AIM: Write out the listing below without alteration, omitting its pictures.

COLLECTED MATERIAL:
=====

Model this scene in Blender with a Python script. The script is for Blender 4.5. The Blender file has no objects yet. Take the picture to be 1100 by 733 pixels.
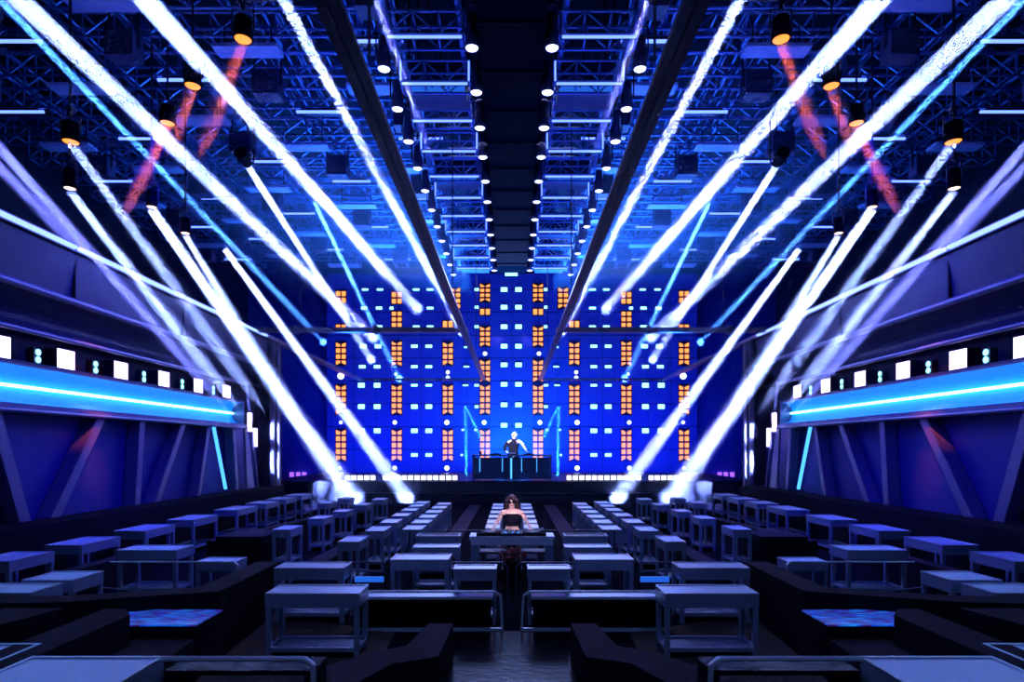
import bpy, math, random
from mathutils import Vector, Quaternion, Matrix
random.seed(7)
PI = math.pi
SC = bpy.context.scene
COL = SC.collection
V = Vector

# ---------------------------------------------------------------- camera, world, exposure, large lights
CZ, F = 1.9, 650.0                       # eye height (m) and focal length in pixels of the 1100 px frame
cam = bpy.data.cameras.new('camera')
cam_ob = bpy.data.objects.new('camera', cam)
COL.objects.link(cam_ob)
cam_ob.location = (0, 0, CZ)
cam_ob.rotation_euler = (PI / 2, 0, 0)
cam.sensor_width = 36
cam.lens = F / 1100 * 36
cam.shift_y = 0.105
cam.clip_end = 200
SC.camera = cam_ob
w = bpy.data.worlds.new('world'); SC.world = w; w.use_nodes = True
w.node_tree.nodes['Background'].inputs[0].default_value = (0.01, 0.02, 0.12, 1)
w.node_tree.nodes['Background'].inputs[1].default_value = 0.12
SC.view_settings.view_transform = 'Standard'
SC.view_settings.look = 'None'
SC.view_settings.exposure = 0.0
SC.view_settings.gamma = 1.0
SC.view_settings.use_curve_mapping = False
SC.cycles.denoising_input_passes = 'RGB_ALBEDO'

def area(name, loc, target, size, col, energy, spread=180, sy=None):
    l = bpy.data.lights.new(name, 'AREA')
    l.shape = 'RECTANGLE' if sy else 'SQUARE'
    l.size = size
    if sy: l.size_y = sy
    l.color = col; l.energy = energy; l.spread = math.radians(spread)
    o = bpy.data.objects.new(name, l); COL.objects.link(o)
    o.location = loc
    o.rotation_mode = 'QUATERNION'
    o.rotation_quaternion = (V(loc) - V(target)).to_track_quat('Z', 'Y')
    return o

BLUE = (0.03, 0.10, 1.0)
BLUE2 = (0.01, 0.03, 1.0)
ICE = (0.30, 0.42, 1.0)
# added soft blue front fill, unseen, above and behind the camera
area('front_fill', (0, -1.0, 7.0), (0, 7, 0), 5.0, (0.22, 0.34, 1.0), 70, 120, 1.0)
area('stage_wash', (0, 20.5, 7.6), (0, 9, 0), 9.0, (0.28, 0.38, 1.0), 420, 130, 1.0)
area('aisle_wash', (0, 14.0, 7.5), (0, 11, 0), 2.6, (0.42, 0.50, 1.0), 150, 90, 6.0)
area('woman_key', (0.5, 3.0, 4.6), (0, 9.6, 0.95), 0.25, (1.0, 0.70, 0.76), 2.4, 9)  # added warm key from an unseen source, brightens the woman's skin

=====

EXERCISE RESPONSE:
Model this scene in Blender with a Python script. The script is for Blender 4.5. The Blender file has no objects yet. Take the picture to be 1100 by 733 pixels.
import bpy, math, random
from mathutils import Vector, Quaternion, Matrix
random.seed(7)
PI = math.pi
SC = bpy.context.scene
COL = SC.collection
V = Vector

# ---------------------------------------------------------------- camera, world, exposure, large lights
CZ, F = 1.9, 650.0                       # eye height (m) and focal length in pixels of the 1100 px frame
cam = bpy.data.cameras.new('camera')
cam_ob = bpy.data.objects.new('camera', cam)
COL.objects.link(cam_ob)
cam_ob.location = (0, 0, CZ)
cam_ob.rotation_euler = (PI / 2, 0, 0)
cam.sensor_width = 36
cam.lens = F / 1100 * 36
cam.shift_y = 0.105
cam.clip_end = 200
SC.camera = cam_ob
w = bpy.data.worlds.new('world'); SC.world = w; w.use_nodes = True
w.node_tree.nodes['Background'].inputs[0].default_value = (0.01, 0.02, 0.12, 1)
w.node_tree.nodes['Background'].inputs[1].default_value = 0.12
SC.view_settings.view_transform = 'Standard'
SC.view_settings.look = 'None'
SC.view_settings.exposure = 0.0
SC.view_settings.gamma = 1.0
SC.view_settings.use_curve_mapping = False
SC.cycles.denoising_input_passes = 'RGB_ALBEDO'

def area(name, loc, target, size, col, energy, spread=180, sy=None):
    l = bpy.data.lights.new(name, 'AREA')
    l.shape = 'RECTANGLE' if sy else 'SQUARE'
    l.size = size
    if sy: l.size_y = sy
    l.color = col; l.energy = energy; l.spread = math.radians(spread)
    o = bpy.data.objects.new(name, l); COL.objects.link(o)
    o.location = loc
    o.rotation_mode = 'QUATERNION'
    o.rotation_quaternion = (V(loc) - V(target)).to_track_quat('Z', 'Y')
    return o

BLUE = (0.03, 0.10, 1.0)
BLUE2 = (0.01, 0.03, 1.0)
ICE = (0.30, 0.42, 1.0)
# added soft blue front fill, unseen, above and behind the camera
area('front_fill', (0, -1.0, 7.0), (0, 7, 0), 5.0, (0.22, 0.34, 1.0), 70, 120, 1.0)
area('stage_wash', (0, 20.5, 7.6), (0, 9, 0), 9.0, (0.28, 0.38, 1.0), 420, 130, 1.0)
area('aisle_wash', (0, 14.0, 7.5), (0, 11, 0), 2.6, (0.42, 0.50, 1.0), 150, 90, 6.0)
area('woman_key', (0.5, 3.0, 4.6), (0, 9.6, 0.95), 0.25, (1.0, 0.70, 0.76), 2.4, 9)  # added warm key from an unseen source, brightens the woman's skin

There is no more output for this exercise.